For generations, we have focused on the individual drivers of success: passion, hard work, talent, and luck. But in today’s dramatically reconfigured world, success is increasingly dependent on how we interact with others.  

Give and Take illuminates what effective networking, collaboration, influence, negotiation, and leadership skills have in common. 

In professional interactions, it turns out that most people operate as either takers, matchers, or givers.

Whereas takers strive to get as much as possible from others and matchers aim to trade evenly, givers are the rare breed of people who contribute to others without expecting anything in return. 

These styles have a dramatic impact on success. Although some givers get exploited and burn out, the rest achieve extraordinary results across a wide range of industries.

This visionary approach to success has the power to transform not just individuals and groups, but entire organizations and communities.

Here is a video of talk that Adam gave to the RSA about this approach.

The website Brain Pickings also provides an excellent introduction to Adam’s work. Here are excerpts from the article that you can find via the following link.

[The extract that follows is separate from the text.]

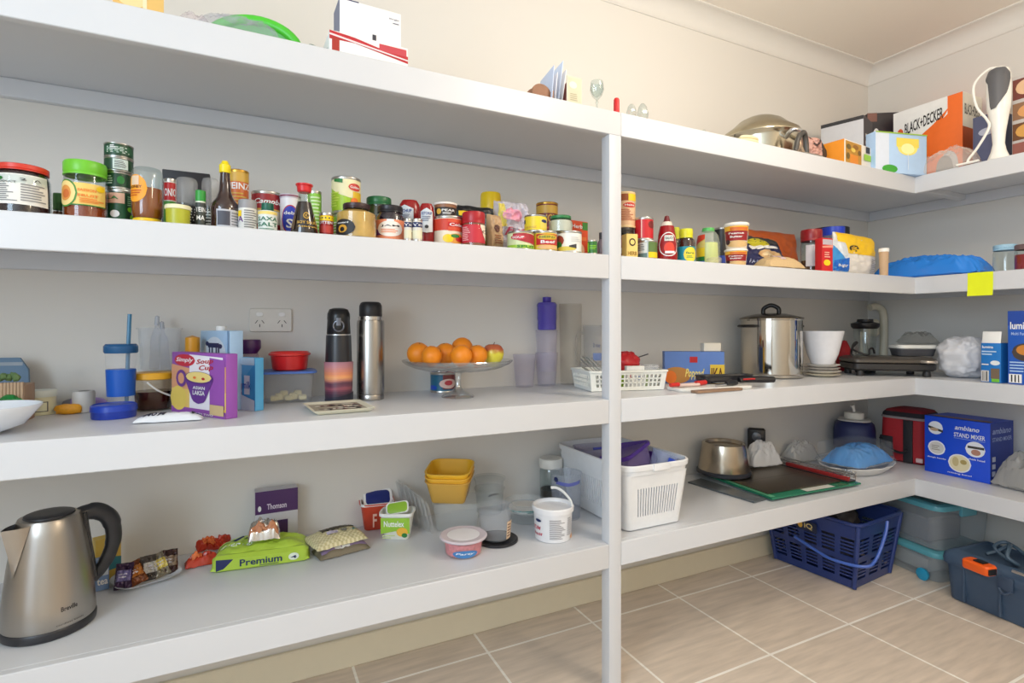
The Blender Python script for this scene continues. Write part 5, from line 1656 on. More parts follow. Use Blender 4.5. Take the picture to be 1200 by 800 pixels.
for a in (-42, 138):
    mb = MB()
    A_ = [R(a - 15), R(a - 13), R(a), R(a + 13), R(a + 15)]
    rr = [.96, 1.16, 1.24, 1.16, .96]
    mb.tube([(r * k * sin(q), -r * k * cos(q), H * .88) for q, k in zip(A_, rr)], .009, mt((26, 24, 24), .35), 10, 6, flat=.7)
    mb.build('side_handle', t)
# plates, white bowl
s = s3(941, 986, 421, dy=.21)
h0 = 0
for i, (k, m, l) in enumerate(((1, (214, 204, 180), 'cream plate at the bottom of the stack under the white bowl'), (1.0, (226, 222, 214), 'pale plate second from the bottom of the stack'), (.98, (190, 184, 178), 'grey edged plate in the stack under the bowl'), (.95, (230, 226, 220), 'uppermost plate just under the white bowl'))):
    q = Spot()
    q.X, q.Y, q.z, q.r, q.h, q.rz = s.X + .003 * (i % 2), s.Y, Z3 + .0006 + h0, s.r * k, .013, 0
    turned(q, 'dinner_plate', l, 'plate', [('plate_body', mt(m, .3), [(.6, 0), (.64, .1), (.97, .75), (1, .9), (.98, .95), (.6, .5), (0, .45)])], group='plates under the white bowl')
    h0 += .0125
b = on(s, 937, 989, 388, base_h=h0)
b.X, b.Y = s.X + .004, s.Y
turned(b, 'mixing_bowl', 'tall white bowl standing on the stack of plates', 'bowl', [('bowl_body', mt((232, 232, 236), .2), [(.5, 0), (.54, .03), (.72, .3), (.92, .8), (1, 1), (.97, 1), (.9, .8), (.7, .32), (.5, .08), (0, .06)])], seg=40)
X, Y = Bk(988, .33)
mb = MB().ball((0, 0, .07), .036, .03, .075, mt((170, 30, 40), .7), 20, 14, .14, 2, 9, 0)
tag(mb.build('oven_mitt', None, (X, Y, Z3 + .0006)), 'red cloth mitt slumped between the bowl and the blender', 'oven mitt')
# blender jug with black lid, and cream mixer behind
s = s3(997, 1031, 374, dy=.26)
turned(s, 'blender_jug', 'clear glass blender jug with a black lid near the corner', 'blender jug',
       [('base', mt((60, 58, 58), .4), [(.7, 0), (.74, .03), (.7, .14)]), ('glass_body', thin(lo=.14), [(.62, .14), (.66, .16), (.84, .84)]), ('lid', mt((26, 24, 26), .35), [(.86, .82), (1.0, .86), (1.02, .92), (.6, .95), (.56, 1), (0, 1)])])
X, Y = Bk(1027, .36)
t = thing('food_mixer', 'cream kitchen mixer with an arched neck in the corner', 'mixer', (X, Y, Z3 + .0006), R(-20))
CRM = mt((214, 206, 184), .4)
zt = zat(355, X, Y) - Z3
mb = MB()
mb.box(-.05, -.03, 0, .05, .03, .05, CRM, .008)
mb.build('base', t)
mb = MB()
mb.tube([(.035, 0, .05), (.04, 0, zt * .5), (.035, 0, zt * .85), (.0, 0, zt - .018), (-.035, 0, zt - .022)], .017, CRM, 12, 6)
mb.build('neck', t)
mb = MB()
mb.box(-.06, -.025, zt * .5, .0, .025, zt * .75, CRM, .01)
mb.build('motor_head', t)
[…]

https://www.brainpickings.org/2013/04/10/adam-grant-give-and-take/

Takers have a distinctive signature: they like to get more than they give. They tilt reciprocity in their own favor, putting their own interests ahead of others’ needs.

They feel that to succeed, they need to be better than others. To prove their competence, they self-promote and make sure they get plenty of credit for their efforts.

Givers tilt reciprocity in the other direction, preferring to give more than they get.

Whereas takers tend to be self-focused, evaluating what other people can offer them, givers are other-focused, paying more attention to what other people need from them.

If you’re a giver at work, you simply strive to be generous in sharing your time, energy, knowledge, skills, ideas, and connections with other people who can benefit from them. 

In the workplace, however, few of us are purely givers or takers — rather, what dominates is a third style:

We become Matchers, striving to preserve an equal balance of giving and getting. Matchers operate on the principle of fairness: when they help others, they protect themselves by seeking reciprocity.  

If you’re a matcher, you believe in tit for tat, and your relationships are governed by even exchanges of favors.

Giving, taking, and matching are three fundamental styles of social interaction, but the lines between them aren’t hard and fast.

You might find that you shift from one reciprocity style to another as you travel across different work roles and relationships.

But evidence shows that at work, the vast majority of people develop a primary reciprocity style, which captures how they approach most of the people most of the time.

And this primary style can play as much of a role in our success as hard work, talent, and luck.

Givers, takers, and matchers all can – and do – achieve success.

But there’s something distinctive that happens when givers succeed: it spreads and cascades.

When takers win, there’s usually someone else who loses. Research shows that people tend to envy successful takers and look for ways to knock them down a notch.  

In contrast, when [givers] win, people are rooting for them and supporting them, rather than gunning for them.  

Givers succeed in a way that creates a ripple effect, enhancing the success of people around them.

Imagine you want to continue being a giver. How can you do this in your own way? You may want to do this by encouraging people, mentoring, coaching, passing on knowledge or whatever.

Giving to people can be extremely rewarding, but you also need encouragement. It will be important to get this support, rather than become a victim.

People often gain strength, however, from finding something to serve. As Rabrindranath Tagore said:

I slept and dreamt that life was joy. I awoke and saw that life was service. I acted and behold, service was joy.

If you wish, try tackling the exercise on this theme. This invites you to do the following things.

Describe the specific things you can do to be a giver in the future. 

Describe the specific benefits of being a giver and doing these things.

Describe the specific things you can do to build on the pluses and manage any potential minuses involved in being a giver.